Hmmmm.....weirdo....I think! Guess its POSSIBLE he is just genuinely besotted with you, but it all sounds a bit to speedy for my liking! Meet him by all means, but definately somewhere public, definately leave all details with someone and yes, DO get someone to phone you after an hour to check all is well. He just doesn't sound quite, well, REAL? And come back and tell all as soon as possible! We are all ears......

Anonymous said...

i think I agree with the others. Can't hurt to meet him (as long as you stay super safe as they've all suggested) but he does sound on the freaky side of keen. Maybe he's just uber genuine, but the dating cynic in me is leaning towards beige socks and a squint. Sorry - please prove me wrong!

Anonymous said...

Meet up with him for a drink - the man isn't going to rape you in the pub bar, is he?
I met the New Husband on a dating site and if it had been possible I would have met up for a drink quite early on to see if it was worth continuing; but he lived in Belgium and I lived high up in the Swiss mountains, so meeting for a drink would have been a little expensive!
So after a thousand emails and phone bills to make your hair curl we met on neutral territory in Barcelona ... and the rest, as they say, is History!

Anonymous said...

Wow, you are getting loads of really sensible advice. Do everything they say and see how it goes. At first I thought damn, you are having to drive miles for a meeting again, but then I thought best you have your own wheels for a quick getaway if necessary. Let's hope we are all proved wrong and he turns out okay.
Wendy (Wales)

Liberty London Girl said...

Meet him. I am queen of internet dating. You will always wonder otherwise. Altho the super keen ones are usually more frog than prince. LLGxx

Welsh Girl said...

Screamish - thanks Mum! (though my mother is so desperate to pair me off with someone that she would happily send me off as a mail order bride if she knew how!!)

Rebekah- OK, details will be left and we are meeting in a pub which friends of mine run!

Cathy - does 'love at first sight' really happen???

Elizabeth - I too feel that his keen-ness is disturbing but despite that I have agreed to meet him. I may have to use you as my youthful friend!!!

Mrs Jones - too true on the fodder front. Thank god for blogging.

Not Supermum - I know, I know, he does doesn't he. And it has got worse in the last 24 hours. Too late now though. I'm committed to meeting him.

Home Office Mum - Oh lord, there is definitely a mass leaning towards the 'he's a weirdo' front... I too think maybe he is the King of the Fruittops.

Justme - another one on the 'he's odd side'. I'll line up a queue of phonecalls every ten minutes I think...

Mud - not you too. Does nobody out there think he could be George Clooney and I his dream date? Ok, so I don' thtink that either. I will be sure to check out his socks though.

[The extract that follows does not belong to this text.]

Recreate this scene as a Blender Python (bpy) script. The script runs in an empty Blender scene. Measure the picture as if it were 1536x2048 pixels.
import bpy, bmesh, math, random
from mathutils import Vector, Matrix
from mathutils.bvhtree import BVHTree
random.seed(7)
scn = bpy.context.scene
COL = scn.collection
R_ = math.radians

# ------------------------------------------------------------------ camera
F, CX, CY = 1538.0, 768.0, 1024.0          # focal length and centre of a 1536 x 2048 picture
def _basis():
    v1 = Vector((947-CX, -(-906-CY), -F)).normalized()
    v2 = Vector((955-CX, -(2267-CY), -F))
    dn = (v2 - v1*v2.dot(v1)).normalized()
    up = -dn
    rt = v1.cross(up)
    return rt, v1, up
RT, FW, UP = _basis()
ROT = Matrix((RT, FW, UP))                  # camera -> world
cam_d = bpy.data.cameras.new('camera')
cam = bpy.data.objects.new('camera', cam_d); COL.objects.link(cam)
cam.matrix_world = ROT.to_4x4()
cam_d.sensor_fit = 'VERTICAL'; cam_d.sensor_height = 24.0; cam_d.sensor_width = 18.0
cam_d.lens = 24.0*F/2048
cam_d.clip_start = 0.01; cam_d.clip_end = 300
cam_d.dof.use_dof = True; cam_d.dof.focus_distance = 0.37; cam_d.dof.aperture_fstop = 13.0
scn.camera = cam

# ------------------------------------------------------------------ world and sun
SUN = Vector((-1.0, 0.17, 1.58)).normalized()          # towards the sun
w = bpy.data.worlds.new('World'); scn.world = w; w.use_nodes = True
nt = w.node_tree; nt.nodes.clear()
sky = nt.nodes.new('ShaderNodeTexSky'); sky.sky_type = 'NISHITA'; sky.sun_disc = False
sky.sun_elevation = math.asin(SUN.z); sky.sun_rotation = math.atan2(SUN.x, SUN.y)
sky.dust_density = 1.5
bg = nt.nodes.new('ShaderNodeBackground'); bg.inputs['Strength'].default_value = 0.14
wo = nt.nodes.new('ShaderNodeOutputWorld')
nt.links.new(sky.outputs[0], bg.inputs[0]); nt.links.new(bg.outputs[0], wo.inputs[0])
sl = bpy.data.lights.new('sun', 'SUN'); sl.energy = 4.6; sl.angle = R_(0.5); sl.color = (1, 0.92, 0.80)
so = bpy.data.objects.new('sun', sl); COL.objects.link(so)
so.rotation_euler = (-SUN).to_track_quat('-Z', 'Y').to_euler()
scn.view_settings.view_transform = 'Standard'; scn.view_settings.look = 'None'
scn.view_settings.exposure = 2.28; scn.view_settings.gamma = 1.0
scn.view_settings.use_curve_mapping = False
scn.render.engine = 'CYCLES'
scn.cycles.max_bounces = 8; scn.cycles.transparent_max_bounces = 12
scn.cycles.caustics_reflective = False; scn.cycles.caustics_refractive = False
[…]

Dragondays - how right you are, and finally someone who this demented system worked for! There is hope for me then, though I refuse to meet with him in Barcelona...

Wendy - Quick getaway could be all too important if he is a fruitloop.

Liberty London Girl - Thanks for the advice, I shall go prepared for Mr Toad and hope for better I think. You are right though. If I don't go I would always wonder...

Special K said...

Meet him! Absolutely! Do IT! It will be a grand story to tell us about later. And if he creeps you out...leave immediately!
Would love your feedback about my nourishment question!
http://thespecialktreatment.wordpress.com

The Singlutionary said...

Too keen translated into Singlutionary speak = desperate! I hate the ones that are too keen and seem to think that I am wonderful without even meeting me. How could they know? I am a much more complex person than a profile could ever show.